Public Program

Virtual Community Panel: The Importance of Pride & Joy

Thursday, October 14, 2021 | 7 pm – 8:30 pm

This even is free to attend. Registration is required, register here

Join Derrick Carl Biso, Special Initiative Coordinator and organizer of the Pride & Joy Community Exhibition, and some of the featured artists for a Virtual Community Panel. Our conversation will focus both on the artist’s works and the community here in the region. We will discuss the importance of Pride & Joy, what that means to us, and what we hope for our shared future.

This program is presented by the Art Gallery of Windsor in partnership with Windsor-Essex Pride Fest and is funded by the Ontario Trillium Foundation.

Carl George
is an artist and activist working in experimental film, painting, and collage.

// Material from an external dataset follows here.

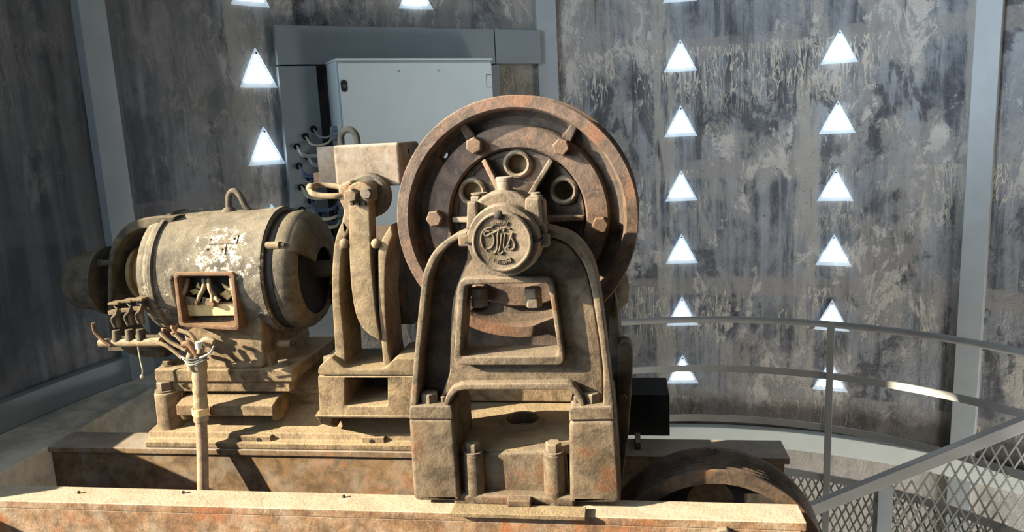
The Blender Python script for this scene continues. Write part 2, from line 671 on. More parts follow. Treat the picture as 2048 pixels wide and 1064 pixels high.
m = MB(); m.lathe([(0, 1.3), (0, CR+.1), (.12, CR+.1), (.12, 1.3)], (CX, CY, ZT-.05), UP, 64, closed=True)
tag(m.build('ceiling', 'concrete'), 'concrete ceiling with a round skylight', 'ceiling', kind='structure')
o = MB().box((-3.2, -1.6, ZB-.1), (4.2, 6.2, ZB)).build('floor', 'concrete')
tag(o, 'lower concrete floor of the tower', 'floor', kind='structure')

# ribs on the wall
for a, lab in ((161.75, 'grey painted steel rib on the dark left wall'), (108.3, 'grey steel rib right of the cabinet, behind the big wheel'),
               (56.75, 'light grey steel rib at the right edge of the wall')):
    hw = math.degrees(.0715/CR)
    m = MB()
    pts = [cyl(a-hw, CR+.02, ZB), cyl(a+hw, CR+.02, ZB), cyl(a+hw, CR-.055, ZB), cyl(a-hw, CR-.055, ZB)]
    m.prism(pts, (0, 0, ZT-ZB-.3))
    tag(m.build('trim_%d' % (1 if a > 150 else 2 if a > 100 else 3), 'grey', None, .004), lab, 'wall rib', kind='structure')

# channels at the foot of the wall
def channel(name, a0, a1, z0, z1, r_in, mat, label, n=40):
    m = MB()
    rows = []
    for k in range(n+1):
        a = a0+(a1-a0)*k/n
        rows.append([m.bm.verts.new(cyl(a, r, z)) for r, z in ((CR+.01, z0), (CR+.01, z1), (r_in, z1), (r_in, z0))])
    for k in range(n):
        for j in range(4):
            m.bm.faces.new((rows[k][j], rows[k][(j+1) % 4], rows[k+1][(j+1) % 4], rows[k+1][j]))
    m.bm.faces.new(rows[0])
    m.bm.faces.new(rows[-1][::-1])
    return tag(m.build(name, mat, None, .006), label, 'baseboard', kind='structure')


channel('baseboard_left', 156, 190, .0, .125, CR-.05, 'duct', 'grey metal channel along the foot of the left wall')
channel('baseboard_right', 20, 104, -1.27, -1.13, CR-.07, 'skirt', 'pale metal channel along the foot of the right wall')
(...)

He is a founding member of the non-profit art collective Allied Productions and has curated exhibitions in venues such as The Armand Hammer Museum, The Film Society of Lincoln Center, The New York Department of Cultural Affairs, Participant, Inc., The Kinsey Institute, Warner Brothers and Paramount Studios Hollywood, and Cinecitta Studios, Rome.

Many of his short experimental films have been shown in festivals internationally and are in the permanent collections of the Museum of Modern Art, the Whitney, the Guggenheim Museum, and the New York Public Library. His 1986 short film, The Lost 40 Days has been digitized with the assistance of the National Film Preservation Foundation and is now in the permanent collections of the National Film Archive at the Library of Congress and Anthology Film Archives in New York.

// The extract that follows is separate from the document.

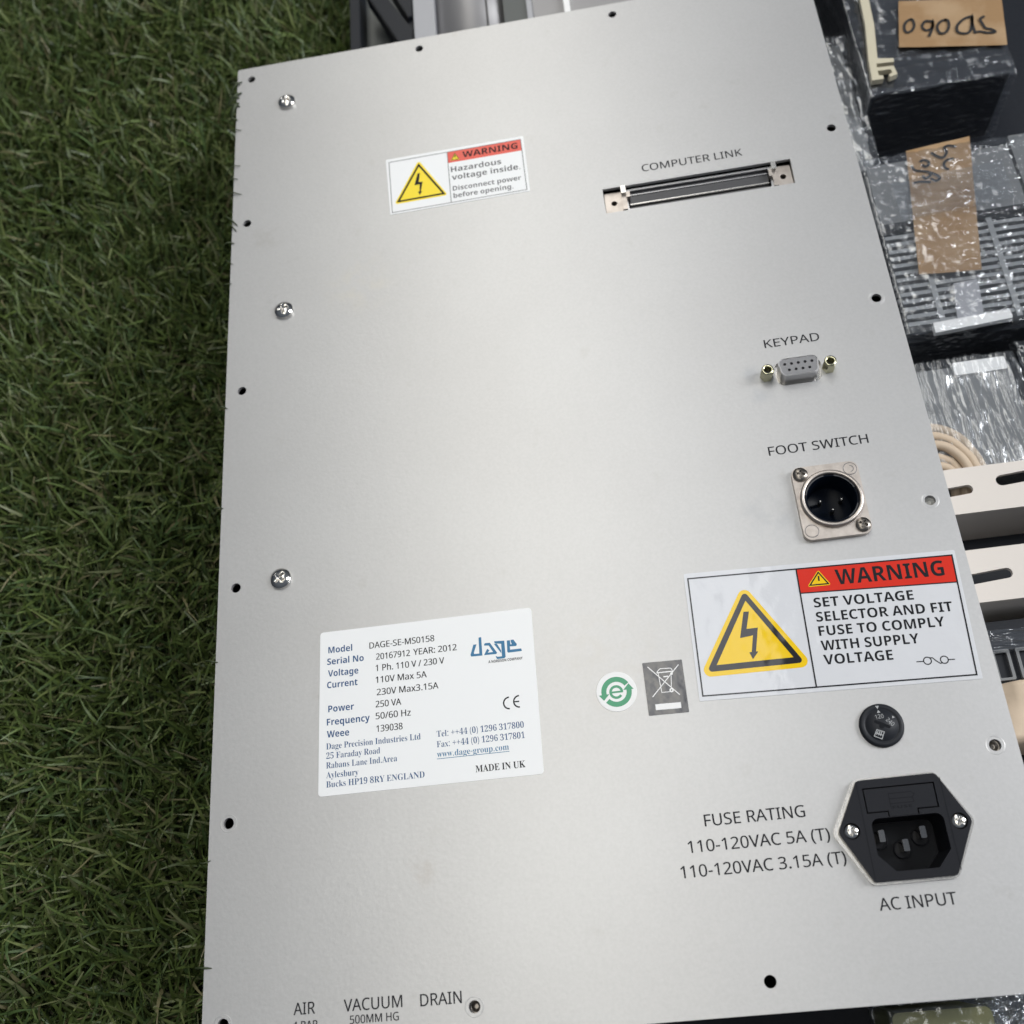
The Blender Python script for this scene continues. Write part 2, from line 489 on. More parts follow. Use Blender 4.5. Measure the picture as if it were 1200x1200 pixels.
    def obj(self, name, parent=None, label=None, fix=False):
        me = bpy.data.meshes.new(name)
        me.from_pydata([V(*v) for v in self.v], [], self.f)
        for n in self.mats: me.materials.append(M[n])
        me.polygons.foreach_set('material_index', self.m)
        me.polygons.foreach_set('use_smooth', self.s)
        me.update()
        if fix:
            bm = bmesh.new(); bm.from_mesh(me)
            bmesh.ops.recalc_face_normals(bm, faces=bm.faces); bm.to_mesh(me); bm.free()
        o = bpy.data.objects.new(name, me)
        COL.objects.link(o)
        if parent:
            o.parent = parent
            o.matrix_parent_inverse = world_of(parent).inverted()
        if label: o['label'] = label
        return o

def tag(o, label, cat, group=None, kind=None):
    o['label'] = label; o['category'] = cat
    if group: o['group'] = group
    if kind: o['kind'] = kind
    return o
def thing(name, label, cat, loc, group=None):
    o = bpy.data.objects.new(name, None)
    o.empty_display_size = 0.02
    COL.objects.link(o)
    o.location = V(*loc)
    return tag(o, label, cat, group)

# ------------------------------------------------------------------ the setting
g = Geo(); g.add([(-1500, -1500, -H), (1800, -1500, -H), (1800, 1500, -H), (-1500, 1500, -H)], [(0, 1, 2, 3)], 'floor_black')
fl = g.obj('floor', fix=True); fl['kind'] = 'structure'
g = Geo(); g.box(-700, 40, -700, 900, -H + 0.2, -H + 4, 'turf_soil')
tb = g.obj('turf_base'); tb['kind'] = 'structure'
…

His 1989 film DHPG Mon Amour, documenting the radical advances made by people with AIDS in developing their own health care, is a classic of AIDS activist filmmaking and was recently incorporated into the Oscar-nominated documentary How to Survive a Plague (2012).

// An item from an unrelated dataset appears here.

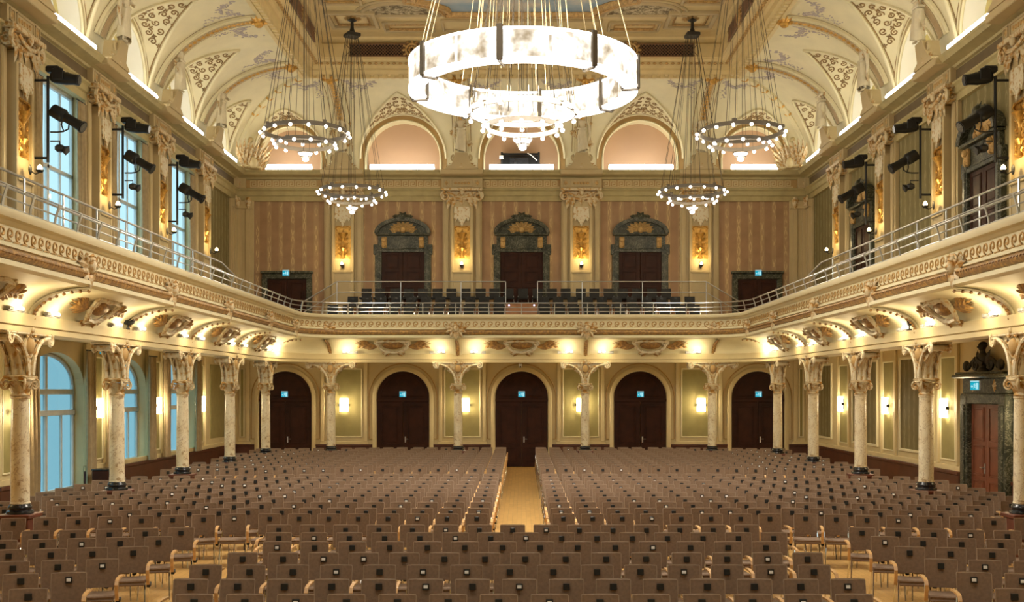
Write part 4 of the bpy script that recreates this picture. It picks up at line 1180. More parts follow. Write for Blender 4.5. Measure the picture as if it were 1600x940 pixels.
def make_cartouche():
    r = empty('cartouche'); r['category'] = 'ornament'
    up = (0,-1,0)
    b = MB()
    P = [(-.45,.20),(-.40,-.02),(-.25,-.20),(0,-.24),(.25,-.20),(.40,-.02),(.45,.20),(.2,.25),(0,.22),(-.2,.25)]
    b.tube([(x,-.07,z) for x, z in P], .05, 6, True)
    for s in (-1, 1):
        spiral_tube(b, (s*.40,-.08,.16), (s,0,0), (0,0,1), .11, 1.5, .035, 20, -1); spiral_tube(b, (s*.24,-.08,-.23), (s,0,0), (0,0,1), .08, 1.4, .03, 18, 1)
    b.build('scroll_frame', M['stucco_light'], r)
    b = MB(); b.ell((0,-.03,.03), (.30,.08,.15), 14, 8); b.build('medallion', M['gilt_leaf'], r)
    for s in (-1, 1):
        b = MB()
        for k in range(9):
            a = -.55+k*.16; b.leaf((s*(.42+.02*k),-.04,.02), (s*cos(a),-.08,sin(a)), up, .34+.28*(1-abs(k-4)/5), .055, .7, 6, 2)
        for k in range(6): b.leaf((s*(.55+.07*k),-.05,.03), (s*1,-.2,.6*(-1)**k), up, .2, .05, .8, 5, 2)
        for k in range(4): b.leaf((s*.1,-.06,-.22), (s*(.3+.35*k),-.1,-.4), up, .26, .05, .8, 5, 2)
        b.build('palm_fan', M['gilt_leaf'], r)
    b = MB()
    for k in range(5): b.leaf((0,-.06,.22), (-.6+.3*k,-.1,.5), up, .18, .05, .8, 5, 2)
    b.build('leaf_sprig', M['gilt_leaf'], r)
    return r
us = [False]; pr = make_cartouche()
def tilt(o, t): o.rotation_euler = (t, 0, o.rotation_euler[2])
OC_, ZC_ = .2+1.0*(1-cos(.70))+.06, 4.43+.5*sin(.70)-.04
for x, w in ((-S, 'left'), (0, 'centre'), (S, 'right')):
    o = place(pr, us, loc=(x, YB-OC_, ZC_), rz=0, label='gilded cartouche with palm fans under back gallery, %s of three' % w, group='cove cartouches', scale=(1.3,1.1,1.15)); tilt(o, .75)
for side in ('left', 'right'):
    for k in range(5):
        y = (YC[k]+YC[k+1])/2
        w = ['rear bay', 'fourth bay from the stage', 'third bay from the stage', 'second bay from the stage', 'bay nearest the stage'][k]
        o = place(pr, us, loc=(-(CX-OC_) if side == 'left' else CX-OC_, y, ZC_), rz=facing(side), label='gilded cartouche with palm fans under %s gallery, %s' % (side, w), group='cove cartouches', scale=(1.3,1.1,1.15)); tilt(o, .75)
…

Carl was chosen for a fall 2018 residency at the Yaddo artist colony in Saratoga Springs, New York and is a recipient of several grants and honors including the New York State Council for the Arts and the Canada Council for the Arts.

Meaghan Sweeney (She/They) is a contemporary mixed media artist based in Windsor-Essex. Their work is an introspective exploration of self, analyzing themes of values, personal philosophy, identity, and mental illness. Sweeney’s process primarily emphasizes experimentation and curiosity to create work meant to be felt by the viewer but obscure representationally. Each material used in their practice is an expression of the complexity of the human experience. Sweeney received their BFA in Fine Arts at the University of Windsor in 2021 and received a Beaux-Arts certificate from Collège Boréal in 2016. They are the Vice President of ACWR’s Vanguard Youth Arts Collective. They have participated in Windsor Zine Fair (2018), TARTS Festival (2017 and 2018), the group exhibition Urban Interruptions at SoCa Gallery (2019), Windsor Essex for Youth fundraiser (2020), and the group exhibition Place of Healing at Artspeak Gallery (2021). Sweeney is passionate about engaging the community through the arts, and they often do commission work.

Shä “xMUovAx” McAbee is a 29 year old nonbinary trans beauty influencer. Being an influencer and marketable to brands is hard when you’re fat black and queer, often used for otherness and diversity campaigns. I’ve aimed my goal at opening the doors in the beauty community to queer people of colour, specifically non androgynous queer folx and our misgendering or lack of validity in beauty and queerness, my drive to improve that in our society for the future of beauty lovers alike.

Mx. Derrick Carl Biso (they/them/theirs) works at the Art Gallery of Windsor as the Special Initiatives Coordinator. They are a queer non-binary White settler with European ancestry, born and raised in the territory of the Abegweit Mi’kmaq First Nation, also known as Prince Edward Island. They labour as a designer, artist, educator, and philosopher living in Windsor, Ontario – the territory of the Anishnaabe, and the Three Fires Confederacy comprised of the Ojibway, Odawa and Potawatomi Nations. Derrick Carl’s artistic practice and research is currently focused on identity, relationships, responsibility, ethics, the erotic, history, myths, anti-racism, reconciliation and conscientization. They graduated from the University of Prince Edward Island with a Bachelor of Arts in Philosophy and Diversity and Social Justice Studies and studied Graphic Design at Holland College. They are studying Psychology & Visual Arts at the University of Windsor and live with their wife, Janet, and cat, Eleanor.